* _CHALLENGE_
Leave out the images; return the rest of the data exactly.

[Rows from a 3D scene dataset]
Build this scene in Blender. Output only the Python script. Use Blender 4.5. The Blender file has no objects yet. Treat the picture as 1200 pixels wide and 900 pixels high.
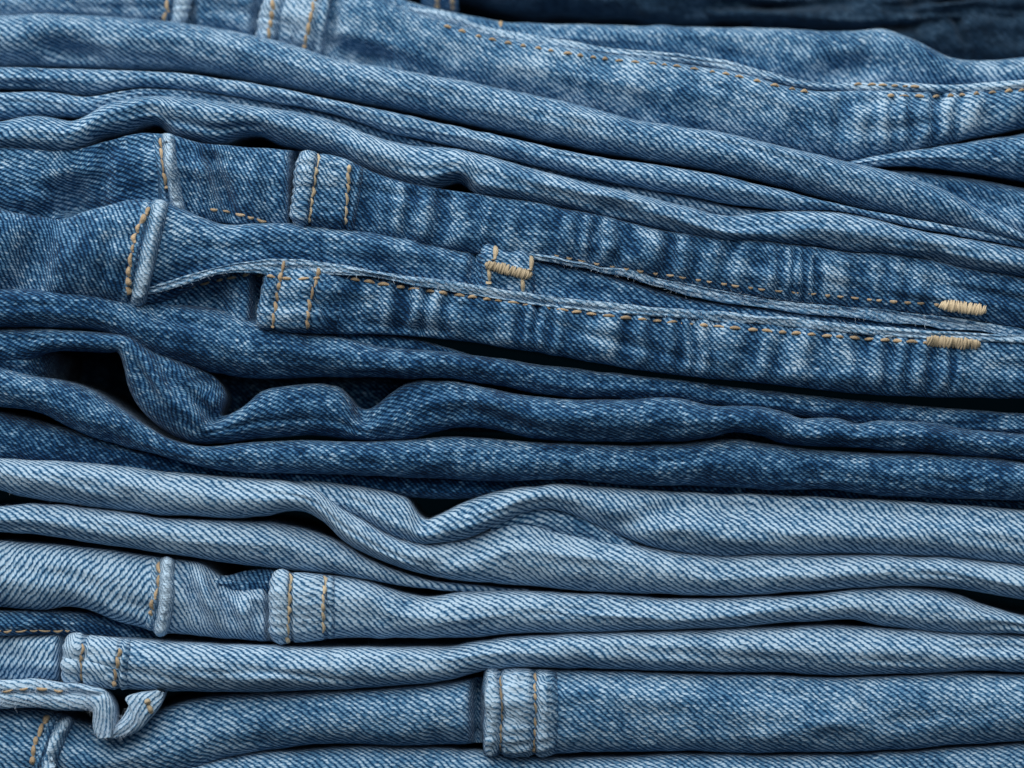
import bpy, math, random
import numpy as np
from mathutils import Vector, Matrix
from mathutils.bvhtree import BVHTree

random.seed(7)
scene = bpy.context.scene
C = scene.collection

# ------------------------------------------------------------------ camera, world, light, exposure
S = 0.00016          # metres per unit of the layout sheet (1200 x 900 units = 19 x 14 cm of cloth)
D = 0.72             # camera distance to the front of the pile
cam = bpy.data.cameras.new('camera')
cam_o = bpy.data.objects.new('camera', cam); C.objects.link(cam_o)
cam_o.location = (0, -D, 0); cam_o.rotation_euler = (math.radians(90), 0, 0)
cam.sensor_width = 36.0
cam.lens = 36.0 * D / (1200 * S)
cam.clip_start = 0.02; cam.clip_end = 20
cam.dof.use_dof = True; cam.dof.focus_distance = D + 0.002; cam.dof.aperture_fstop = 6.3
scene.camera = cam_o

w = bpy.data.worlds.new('World'); scene.world = w; w.use_nodes = True
w.node_tree.nodes['Background'].inputs['Color'].default_value = (0.16, 0.34, 0.52, 1)
w.node_tree.nodes['Background'].inputs['Strength'].default_value = 0.035

def area(name, loc, target, size, power, color):
    l = bpy.data.lights.new(name, 'AREA'); l.shape = 'RECTANGLE'; l.size, l.size_y = size
    l.energy = power; l.color = color
    o = bpy.data.objects.new(name, l); C.objects.link(o); o.location = loc
    o.rotation_euler = (Vector(target) - Vector(loc)).to_track_quat('-Z', 'Y').to_euler()
    return o
area('overhead_light', (-0.35, -0.62, 1.0), (0, 0, 0), (1.6, 1.7), 30.0, (1.0, 0.99, 0.97))  # broad soft light from above and in front, slightly left
area('room_light', (0.5, -1.5, 0.45), (0, 0, 0), (1.4, 1.2), 4.0, (0.88, 0.95, 1.0))

vs = scene.view_settings
vs.view_transform = 'Standard'; vs.look = 'None'; vs.gamma = 1.0; vs.exposure = 0.0
vs.use_curve_mapping = False

# ------------------------------------------------------------------ small maths
def hash2(ix, iy, seed):
    n = (ix.astype(np.int64) * 374761393 + iy.astype(np.int64) * 668265263 + seed * 1442695041) & 0x7fffffff
    n = ((n ^ (n >> 13)) * 1274126177) & 0x7fffffff
    return ((n ^ (n >> 16)) & 0xffff) / 65535.0
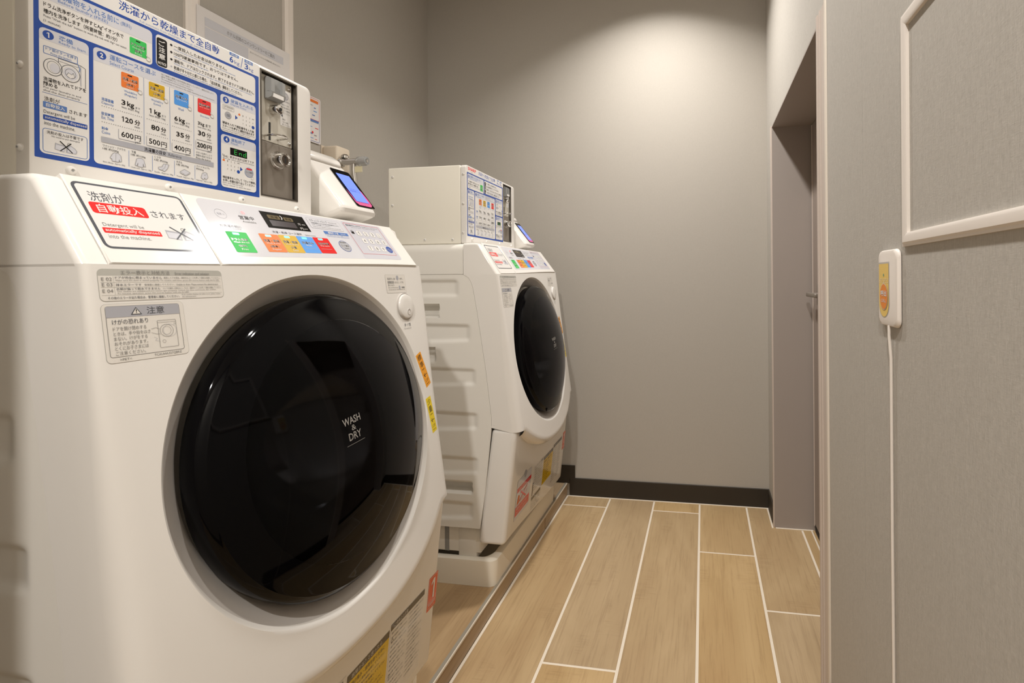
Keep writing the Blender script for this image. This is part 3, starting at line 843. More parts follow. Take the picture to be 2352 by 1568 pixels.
# door: thick black glossy dome
D = MB()
g, R_ = 0.0506, DR
pf_ = [(0, g)] + [(R_ * r, g * (1 - r * r)) for r in (0.08, .16, .24, .32, .4, .48, .56, .64, .72, .8)]
D.lathe(pf_, M_TINT, DM, 128)
pf_ = [(R_ * r, g * (1 - r * r)) for r in (.8, .84, .87, .92, .95)]
pf_ += [(R_ * .962, g * (1 - .962 ** 2) + 0.0003), (R_ * .970, 0.0022), (R_ * .985, -0.0005), (R_ * .996, -0.004), (R_ * 1.0, -0.009), (R_ * .996, -0.018), (R_ * .985, -0.028)]
D.lathe(pf_, M_BLACK, DM, 128)
door = D.build('door', WM, smooth=24, weld=1e-5)
W_B = MB()
W_B.lathe([(R_ * .80, g * (1 - .64) - 0.0015)] + [(R_ * .78 * math.sqrt(1 - t), g * .30 - 0.155 * t) for t in (0, .06, .12, .2, .3, .4, .5, .6, .7, .8, .9, .96, 1.0)], M_BOWL, DM, 96)
W_B.build('inner_bowl', door, smooth=40)
def dome(u, v, h):
    r2 = (u * u + v * v) / 1e6
    return DM @ Vector((u * 0.001, v * 0.001, g * (1 - r2 / (R_ * R_)) + h))
# artwork directions: u along the machine, v up the door (w_d points down or up?)
VS = 1 if w_d.z > 0 else -1
L = Label(lambda u, v, h: dome(u, v * VS, h), 0.0002)
I_SILK = mat('silver_print', rgb(150, 146, 140), 0.4)
cx, cy = -32, 16
L.rot = (cx, cy, 0.07)
L.text('WASH', -17.5, 5.5, 17.5, 16.5, I_SILK, 1, 0.012); L.text('&', -4, -4.5, 5, 3.5, I_SILK, 1); L.text('DRY', -12, -18, 13, -7, I_SILK, 1, 0.012)
L.line([(-18, -24), (18, -24)], 0.5, I_SILK, 1)
L.build('door_lettering', door, cut=6)
# door release button
bt = MB()
rc = Vector((front_x(0.946, 0.948), 0.946, 0.948))
nb = Vector((1, 0.03, 0.134)).normalized(); ub = Vector((0, 1, 0)); wb = nb.cross(ub).normalized(); ub = wb.cross(nb)
BMX = Matrix(((ub.x, wb.x, nb.x, rc.x), (ub.y, wb.y, nb.y, rc.y), (ub.z, wb.z, nb.z, rc.z), (0, 0, 0, 1)))
bt.lathe([(0.0282, -0.003), (0.0285, 0.0008), (0.0275, 0.0015), (0.0262, 0.0006), (0.0258, -0.002)], M_RING, BMX, 48)
bt.lathe([(0.0254, -0.004), (0.0254, 0.0028), (0.0245, 0.0042), (0.0225, 0.0050), (0.012, 0.0052), (0, 0.0052)], M_WHITE, BMX, 48)
bt.lathe([(0.0065, 0.0052), (0.006, 0.0058), (0.005, 0.0054), (0, 0.0050)], M_RING, BMX @ Matrix.Translation((0.004, 0.012 * (1 if wb.z < 0 else -1), 0)), 20)
bt.build('door_release_button', WM)

# stickers on the front shell
def ssurf(u, v, h): return (front_x(MY0 + u * .001, 1.0 + v * .001) + h, MY0 + u * .001, 1.0 + v * .001)
L = Label(ssurf, 0.00016)
L.rect(11, -19, 146, 15.5, I_HEAD, 0, 5); L.rect(11.5, -18.5, 145.5, 8.2, I_LABEL, 1, 4.6); L.rect(11.5, 3, 145.5, 8.2, I_LABEL, 1)
L.text('エラー表示と対処方法', 32, 9.6, 82, 14.4, I_MGREY); L.text('Error indication and solution', 88, 9.8, 129, 13, I_MGREY)
for yv in (1.2, -4.0, -12.3): L.line([(13, yv), (143, yv)], 0.25, I_HEAD, 2)
L.line([(25, 8), (25, -12.3)], 0.25, I_HEAD, 2)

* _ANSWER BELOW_
Build this scene in Blender. Output only the Python script. Use Blender 4.5. The Blender file has no objects yet. Treat the picture as 1200 pixels wide and 900 pixels high.
import bpy, math, random
import numpy as np
from mathutils import Vector, Matrix
from mathutils.bvhtree import BVHTree

random.seed(7)
scene = bpy.context.scene
C = scene.collection

# ------------------------------------------------------------------ camera, world, light, exposure
S = 0.00016          # metres per unit of the layout sheet (1200 x 900 units = 19 x 14 cm of cloth)
D = 0.72             # camera distance to the front of the pile
cam = bpy.data.cameras.new('camera')
cam_o = bpy.data.objects.new('camera', cam); C.objects.link(cam_o)
cam_o.location = (0, -D, 0); cam_o.rotation_euler = (math.radians(90), 0, 0)
cam.sensor_width = 36.0
cam.lens = 36.0 * D / (1200 * S)
cam.clip_start = 0.02; cam.clip_end = 20
cam.dof.use_dof = True; cam.dof.focus_distance = D + 0.002; cam.dof.aperture_fstop = 6.3
scene.camera = cam_o

w = bpy.data.worlds.new('World'); scene.world = w; w.use_nodes = True
w.node_tree.nodes['Background'].inputs['Color'].default_value = (0.16, 0.34, 0.52, 1)
w.node_tree.nodes['Background'].inputs['Strength'].default_value = 0.035

def area(name, loc, target, size, power, color):
    l = bpy.data.lights.new(name, 'AREA'); l.shape = 'RECTANGLE'; l.size, l.size_y = size
    l.energy = power; l.color = color
    o = bpy.data.objects.new(name, l); C.objects.link(o); o.location = loc
    o.rotation_euler = (Vector(target) - Vector(loc)).to_track_quat('-Z', 'Y').to_euler()
    return o
area('overhead_light', (-0.35, -0.62, 1.0), (0, 0, 0), (1.6, 1.7), 30.0, (1.0, 0.99, 0.97))  # broad soft light from above and in front, slightly left
area('room_light', (0.5, -1.5, 0.45), (0, 0, 0), (1.4, 1.2), 4.0, (0.88, 0.95, 1.0))

vs = scene.view_settings
vs.view_transform = 'Standard'; vs.look = 'None'; vs.gamma = 1.0; vs.exposure = 0.0
vs.use_curve_mapping = False

# ------------------------------------------------------------------ small maths
def hash2(ix, iy, seed):
    n = (ix.astype(np.int64) * 374761393 + iy.astype(np.int64) * 668265263 + seed * 1442695041) & 0x7fffffff
    n = ((n ^ (n >> 13)) * 1274126177) & 0x7fffffff
    return ((n ^ (n >> 16)) & 0xffff) / 65535.0
Keep writing the Blender script for this image. This is part 3, starting at line 843. More parts follow. Take the picture to be 2352 by 1568 pixels.
# door: thick black glossy dome
D = MB()
g, R_ = 0.0506, DR
pf_ = [(0, g)] + [(R_ * r, g * (1 - r * r)) for r in (0.08, .16, .24, .32, .4, .48, .56, .64, .72, .8)]
D.lathe(pf_, M_TINT, DM, 128)
pf_ = [(R_ * r, g * (1 - r * r)) for r in (.8, .84, .87, .92, .95)]
pf_ += [(R_ * .962, g * (1 - .962 ** 2) + 0.0003), (R_ * .970, 0.0022), (R_ * .985, -0.0005), (R_ * .996, -0.004), (R_ * 1.0, -0.009), (R_ * .996, -0.018), (R_ * .985, -0.028)]
D.lathe(pf_, M_BLACK, DM, 128)
door = D.build('door', WM, smooth=24, weld=1e-5)
W_B = MB()
W_B.lathe([(R_ * .80, g * (1 - .64) - 0.0015)] + [(R_ * .78 * math.sqrt(1 - t), g * .30 - 0.155 * t) for t in (0, .06, .12, .2, .3, .4, .5, .6, .7, .8, .9, .96, 1.0)], M_BOWL, DM, 96)
W_B.build('inner_bowl', door, smooth=40)
def dome(u, v, h):
    r2 = (u * u + v * v) / 1e6
    return DM @ Vector((u * 0.001, v * 0.001, g * (1 - r2 / (R_ * R_)) + h))
# artwork directions: u along the machine, v up the door (w_d points down or up?)
VS = 1 if w_d.z > 0 else -1
L = Label(lambda u, v, h: dome(u, v * VS, h), 0.0002)
I_SILK = mat('silver_print', rgb(150, 146, 140), 0.4)
cx, cy = -32, 16
L.rot = (cx, cy, 0.07)
L.text('WASH', -17.5, 5.5, 17.5, 16.5, I_SILK, 1, 0.012); L.text('&', -4, -4.5, 5, 3.5, I_SILK, 1); L.text('DRY', -12, -18, 13, -7, I_SILK, 1, 0.012)
L.line([(-18, -24), (18, -24)], 0.5, I_SILK, 1)
L.build('door_lettering', door, cut=6)
# door release button
bt = MB()
rc = Vector((front_x(0.946, 0.948), 0.946, 0.948))
nb = Vector((1, 0.03, 0.134)).normalized(); ub = Vector((0, 1, 0)); wb = nb.cross(ub).normalized(); ub = wb.cross(nb)
BMX = Matrix(((ub.x, wb.x, nb.x, rc.x), (ub.y, wb.y, nb.y, rc.y), (ub.z, wb.z, nb.z, rc.z), (0, 0, 0, 1)))
bt.lathe([(0.0282, -0.003), (0.0285, 0.0008), (0.0275, 0.0015), (0.0262, 0.0006), (0.0258, -0.002)], M_RING, BMX, 48)
bt.lathe([(0.0254, -0.004), (0.0254, 0.0028), (0.0245, 0.0042), (0.0225, 0.0050), (0.012, 0.0052), (0, 0.0052)], M_WHITE, BMX, 48)
bt.lathe([(0.0065, 0.0052), (0.006, 0.0058), (0.005, 0.0054), (0, 0.0050)], M_RING, BMX @ Matrix.Translation((0.004, 0.012 * (1 if wb.z < 0 else -1), 0)), 20)
bt.build('door_release_button', WM)

# stickers on the front shell
def ssurf(u, v, h): return (front_x(MY0 + u * .001, 1.0 + v * .001) + h, MY0 + u * .001, 1.0 + v * .001)
L = Label(ssurf, 0.00016)
L.rect(11, -19, 146, 15.5, I_HEAD, 0, 5); L.rect(11.5, -18.5, 145.5, 8.2, I_LABEL, 1, 4.6); L.rect(11.5, 3, 145.5, 8.2, I_LABEL, 1)
L.text('エラー表示と対処方法', 32, 9.6, 82, 14.4, I_MGREY); L.text('Error indication and solution', 88, 9.8, 129, 13, I_MGREY)
for yv in (1.2, -4.0, -12.3): L.line([(13, yv), (143, yv)], 0.25, I_HEAD, 2)
L.line([(25, 8), (25, -12.3)], 0.25, I_HEAD, 2)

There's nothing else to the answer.